On Friday Parish had referred himself to the parliamentary commissioner for standards, Kathryn Stone, for investigation, but had said he would only stand down if found guilty. He said yesterday he changed his mind after realising the pressure he was putting his family under and the damage he was doing to his party.

Parish was identified and stripped of the whip on Friday afternoon after two female colleagues had claimed last week they had seen him looking at adult content on his phone while sitting near them in the chamber.

Although Parish retained the Tiverton and Honiton seat with a majority of more than 24,000 in 2019, the Liberal Democrats are now certain to pour resources into the midterm contest there as they battle to re-establish themselves as a force in the west country.

The Tories are already bracing themselves for another even tougher byelection test in the “red wall” seat of Wakefield, after Conservative MP Imran Ahmad Khan resigned following a conviction for sexually assaulting a boy aged 15 in 2008.

Labour had held Wakefield since the 1930s until Khan took the seat at the 2019 general election with a majority of 3,358.

Writing in the Observer, Commons Speaker Lindsay Hoyle demands a radical overhaul of the working practices in Westminster, after a series of scandals over sexual harassment and bullying.

Commons staff have been pushing for an overhaul for some time. They have raised concerns that the Independent Complaints and Grievance Scheme, set up in the wake of sexual harassment and bullying claims, remains a complicated, slow and often intimidating process. Some 43 complaints against MPs have been investigated by the service in the last three years. It is understood that the number for the current year is similar to last year’s figure of 15 MPs.

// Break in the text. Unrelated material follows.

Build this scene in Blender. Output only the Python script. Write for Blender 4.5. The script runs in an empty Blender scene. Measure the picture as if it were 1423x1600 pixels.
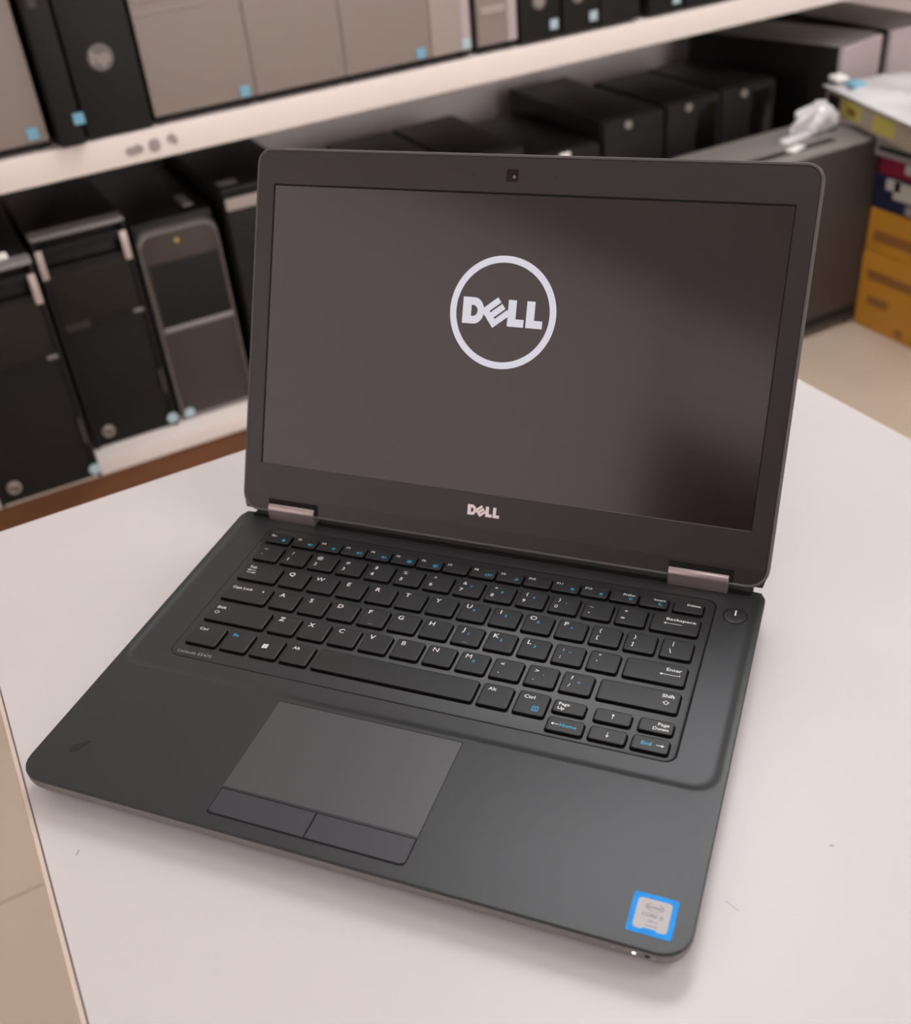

Hoyle is working to form a “Speaker’s conference” – essentially a cross-party committee – to examine swift reforms and back an overhaul. Such a conference was last called in 2008 to examine the representation of women, ethnic minorities and disabled people in the Commons. The committee will hear expert evidence before finalising the reforms. It would have to be formally approved by the government and the Commons.